Entertainment

How Richard Gilmore Found Out 'GG' Was Over

by Shannon Carlin

Like many of us, Lauren Graham doesn't remember much about Season 7 of Gilmore Girls. In Graham's memoir, Talking As Fast I Can: From Gilmore Girls To Gilmore Girls (And Everything In Between), she goes into some detail about the problems she had with the show's original final Amy Sherman-Palladino-less season. She says that season was part of a "tough year and sort of a jumble for me memory-wise." In fact, Graham totally forgot that Lorelai got married to Christopher at all. But what she does remember from that time is that how the cast found out about the series ending leaves a bad taste in her mouth — specifically when it comes to how Ed Herrmann found out.

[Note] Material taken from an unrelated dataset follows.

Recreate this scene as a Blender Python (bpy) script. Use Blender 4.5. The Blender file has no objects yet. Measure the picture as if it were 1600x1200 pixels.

The original final episode of the series, "Bon Voyage," was filmed before anyone actually knew if the show was coming back. Graham claims that she said a brief goodbye to everyone that night, and, in the coming weeks, there was discussion of whether the show would come back for a full season, a shorter one, or not at all. The latter was obviously the decision they came to, and it's one Graham learned of while out to dinner with a friend. Her agent called to tell her, but told her not to tell anyone else.

Graham assumed everyone was getting this terrible call, but she reveals that it was actually only her and Alexis Bledel who were given this courtesy. Others, as she notes, were told in "far less conventional ways," including Herrmann.

Graham claims that Herrmann "learned the show was cancelled from the clerk at a video store in Connecticut." Maybe because we all know him as Richard, who would not stand for such buffoonery, but, if true, this seems extremely sad. Thankfully, though, it seems this alleged event didn't effect the way he thought about the show. In a 2009 interview for an unauthorized book about the making of Gilmore Girls, Herrmann talked about the changes his characters made over the seasons, explaining that for him it was

...this relationship between the grandfather and the granddaughter blossom. Which was very hard on the daughter to see – this unaffected affection being expressed between her father and her daughter. That was a lovely dynamic element in the show that I really enjoyed.

It was something his own daughters enjoyed. While he didn't talk about his own feelings on the finale, besides noting, like everyone else, that it didn't have much of an ending, he remembered his daughter crying over the finale.

When I asked the trouble, she said “It’s OVER. It just is OVER and nothing is settled! Does she marry Luke? What HAPPENS? You guys have to get together and make the ending. Can’t you just make a movie about it?” The explanation that the series didn’t belong to us didn’t mollify her. It still hasn’t. I have the feeling millions of kids (and mothers!) feel the same way.

For him, the end was never something that belonged to him, which is maybe why he never spoke about how he found out that it was over. Maybe reportedly hearing from a fan of the show felt about right for him.

Graham says now she would have handled it differently. "If I had to do it all over again, I'd have called everyone myself," she wrote. "And thrown a party, too." This certainly sounds like a very Lorelai thing to do. And having the chance to reconvene and say goodbye one last time with Gilmore Girls: A Year In The Life seems very fitting for this onscreen family.